Le preguntamos a Flores por qué el agradecimiento. Nos explicó que México fue la primera nación del mundo, y por mucho tiempo la única, que tuvo la decencia de condenar formalmente la invasión nazi a Austria. La piel se me puso chinita. Volteamos hacia los comensales austriacos con ojos de agradecimiento. Había orgullo patrio, reconocimiento a Lázaro Cárdenas, pero también una sensación no sólo de ignorancia, sino también de mezquindad. En México, uno piensa en Austria y lo primero que se le viene a la cabeza son Maximiliano y el penacho de Moctezuma, para concluir en “pinches güeros”. En Viena, pensaron en México y dijeron “Gracias por el ’39”.
Fue la primera vez que ví los ojos de Urquidi brillar de alegría. Trajo músicos que cantaron canciones vienesas tan lentas que un vals parece rock’n’roll.

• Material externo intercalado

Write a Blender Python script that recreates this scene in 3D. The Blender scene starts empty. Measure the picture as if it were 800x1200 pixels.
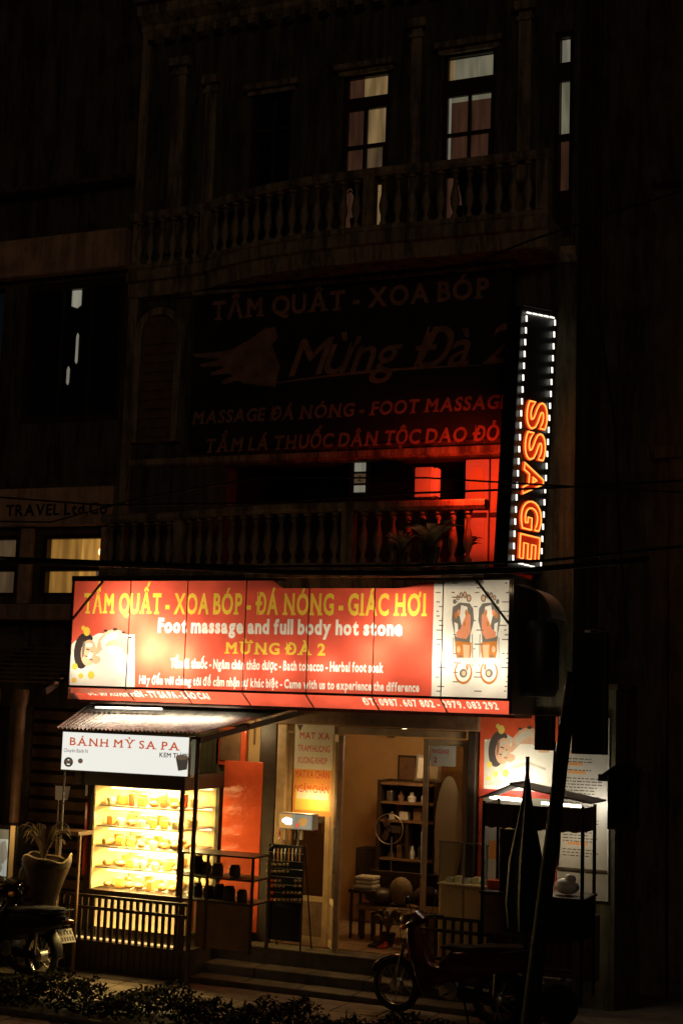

Urquidi meneaba las manitos al ritmo de la música y soñaba en el Siglo XIX.
De ahí pasamos a otro bar, donde defendí –junto con el estudiante de música, lo cual me dio mucho gusto- el valor musical de las canciones de Cri-Cri. El tipo le encargó a Villamar, para que las regalara de su parte al Presidente, una fotografía de Maximiliano -¡a Echeverría!- y un billete de 20 millones de marcos (1923, la gran inflación). Dudo que Villamar lo haya hecho.
Poco antes de salir para Yugoslavia, el Capitán Salinas pasó a la parte delantera del autobús y con aire adusto, se dirigió a la comitiva.
-Señores, esto es una vergüenza nacional –dijo.
Abundó revelando que el Hotel Imperial de Viena acababa de ser saqueado por la comitiva (es decir, por nosotros).
Empezamos todos a poner cara de occisos. Por ejemplo yo, que me había llevado unas hormas para zapatos, o Carreto, quien expropió un fólder de piel con la papelería del hotel. Cuando Salinas pasó a lo específico, nos dimos cuenta de que éramos bebés de pecho comparados con los demás.
-Se llevaron toallas, almohadas, juegos de sábanas. Carajo, hasta cortinas se llevaron. Por favor devuélvanlas. Ustedes nos dicen y las regresamos discretamente. Es el prestigio de México, señores.
Silencio.
La prensa austriaca, pinches estirados, tomó nota del asunto. Además publicaron que los mexicanos éramos una caterva de mal vestidos.